わたしはこの映画は非常に含蓄に富んでいると思った。脇役に禿が二人出てくる。若い娘フランソワーズの婚約者と、ダンス教室で執拗にフランソワーズにアプローチしてくる中年禿。どちらもキモい。婚約者は作家かなにかで、筆が進まずフランソワーズを放置プレーにしてしまう。結婚を控え、披露宴で華麗にダンスを踊りたいフランソワーズは婚約者をダンス教室に誘うのだが、本が書けてないのにそんなもんに行けるはずがないと取り合わない。結局フランソワーズの気持ちは禿作家から離れて行ってしまう。

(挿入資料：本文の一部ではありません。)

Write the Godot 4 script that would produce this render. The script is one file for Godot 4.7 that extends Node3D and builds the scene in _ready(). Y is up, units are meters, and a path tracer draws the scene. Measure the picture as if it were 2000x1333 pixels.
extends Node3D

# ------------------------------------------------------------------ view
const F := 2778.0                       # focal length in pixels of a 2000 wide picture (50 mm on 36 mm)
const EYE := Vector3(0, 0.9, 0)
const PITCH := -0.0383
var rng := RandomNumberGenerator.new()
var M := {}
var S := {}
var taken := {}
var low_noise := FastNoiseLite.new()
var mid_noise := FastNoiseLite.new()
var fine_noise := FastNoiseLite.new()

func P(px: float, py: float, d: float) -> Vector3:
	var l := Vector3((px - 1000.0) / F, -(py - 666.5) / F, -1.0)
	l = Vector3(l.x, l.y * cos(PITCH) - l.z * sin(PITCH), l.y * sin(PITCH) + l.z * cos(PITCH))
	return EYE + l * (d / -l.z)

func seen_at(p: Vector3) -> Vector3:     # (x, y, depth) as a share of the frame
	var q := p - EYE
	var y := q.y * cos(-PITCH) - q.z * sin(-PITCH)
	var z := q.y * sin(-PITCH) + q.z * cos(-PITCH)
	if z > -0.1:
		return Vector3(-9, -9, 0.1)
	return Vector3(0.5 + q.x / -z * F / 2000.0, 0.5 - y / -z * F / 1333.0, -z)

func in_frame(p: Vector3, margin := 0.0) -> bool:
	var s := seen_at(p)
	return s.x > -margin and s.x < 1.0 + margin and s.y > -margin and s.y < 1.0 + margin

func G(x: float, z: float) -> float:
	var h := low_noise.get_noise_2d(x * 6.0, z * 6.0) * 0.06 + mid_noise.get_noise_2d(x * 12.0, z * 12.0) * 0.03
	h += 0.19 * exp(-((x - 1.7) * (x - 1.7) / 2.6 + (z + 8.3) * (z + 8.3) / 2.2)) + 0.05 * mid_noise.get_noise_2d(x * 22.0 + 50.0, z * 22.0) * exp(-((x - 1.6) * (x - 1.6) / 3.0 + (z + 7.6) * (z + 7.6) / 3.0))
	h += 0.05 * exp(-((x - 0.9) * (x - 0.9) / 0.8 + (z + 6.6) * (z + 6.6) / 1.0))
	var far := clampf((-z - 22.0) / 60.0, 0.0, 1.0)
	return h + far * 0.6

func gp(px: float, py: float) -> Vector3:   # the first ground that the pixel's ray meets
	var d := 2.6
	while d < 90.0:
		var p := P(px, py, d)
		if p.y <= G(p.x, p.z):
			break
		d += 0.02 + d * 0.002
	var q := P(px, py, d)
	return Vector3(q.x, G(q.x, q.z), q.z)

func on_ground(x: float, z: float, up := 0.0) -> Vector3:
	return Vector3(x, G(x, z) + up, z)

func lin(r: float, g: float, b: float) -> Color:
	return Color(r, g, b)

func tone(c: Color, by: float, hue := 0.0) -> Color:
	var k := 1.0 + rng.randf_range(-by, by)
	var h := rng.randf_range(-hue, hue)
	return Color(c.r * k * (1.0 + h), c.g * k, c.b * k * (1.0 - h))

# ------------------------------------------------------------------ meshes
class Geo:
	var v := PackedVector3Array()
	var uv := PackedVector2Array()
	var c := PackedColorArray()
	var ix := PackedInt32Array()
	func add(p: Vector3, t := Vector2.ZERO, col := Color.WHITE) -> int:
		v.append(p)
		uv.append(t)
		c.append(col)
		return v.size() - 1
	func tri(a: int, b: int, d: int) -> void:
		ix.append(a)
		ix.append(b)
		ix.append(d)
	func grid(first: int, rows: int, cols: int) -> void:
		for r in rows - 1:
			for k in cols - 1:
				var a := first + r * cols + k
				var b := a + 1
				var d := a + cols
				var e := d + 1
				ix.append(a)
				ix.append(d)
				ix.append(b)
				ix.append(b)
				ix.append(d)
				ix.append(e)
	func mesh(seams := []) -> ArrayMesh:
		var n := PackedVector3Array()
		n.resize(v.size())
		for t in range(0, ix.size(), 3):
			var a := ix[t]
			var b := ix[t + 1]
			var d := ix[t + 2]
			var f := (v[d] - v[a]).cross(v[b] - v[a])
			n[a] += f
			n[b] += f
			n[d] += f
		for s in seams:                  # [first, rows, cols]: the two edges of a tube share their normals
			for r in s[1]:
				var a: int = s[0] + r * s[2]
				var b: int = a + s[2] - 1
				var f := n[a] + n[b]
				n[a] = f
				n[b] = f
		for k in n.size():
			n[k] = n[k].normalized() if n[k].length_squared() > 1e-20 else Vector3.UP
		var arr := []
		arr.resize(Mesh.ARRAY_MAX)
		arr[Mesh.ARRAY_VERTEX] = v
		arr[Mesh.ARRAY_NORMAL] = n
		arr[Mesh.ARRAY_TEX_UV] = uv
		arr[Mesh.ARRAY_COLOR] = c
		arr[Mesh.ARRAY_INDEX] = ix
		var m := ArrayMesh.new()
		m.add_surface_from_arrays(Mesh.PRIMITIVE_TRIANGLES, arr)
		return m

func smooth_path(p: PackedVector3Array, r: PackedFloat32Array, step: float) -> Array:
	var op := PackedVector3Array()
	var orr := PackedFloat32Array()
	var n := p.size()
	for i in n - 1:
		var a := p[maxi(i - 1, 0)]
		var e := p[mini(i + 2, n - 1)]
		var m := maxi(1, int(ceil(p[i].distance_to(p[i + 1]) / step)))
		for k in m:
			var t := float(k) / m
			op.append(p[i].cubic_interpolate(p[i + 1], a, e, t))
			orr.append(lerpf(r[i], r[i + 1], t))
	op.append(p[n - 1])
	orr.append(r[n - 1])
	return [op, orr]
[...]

中年禿もキモい。フランソワーズにその気はないのに、執拗に一緒に踊りましょう、飲みに行きましょうとアプローチし続ける。フランソワーズがジャン=クロードと良い仲であることを知ると、今度は「あなた結婚するって言ってませんでした?」と嫌みを言う。本当にキモい。
でも、とわたしは思う。実際のところ、黙っていて美しい女性が自分の方から言い寄ってくるなんてことはないのである。わたしは映画を見たあとすぐは、ジャン=クロードのように欲を出さず、女性の方から寄ってくるのを待っているのが一番楽で良いな、と思った。女性を誘って断られるとすごく傷つくから。わたしも今後の人生そうしようかな、無欲が一番だ、なんて思った。でもそんなうまい話はないのだ。日本人女性はフランス人女性みたいに情熱的ではないのである。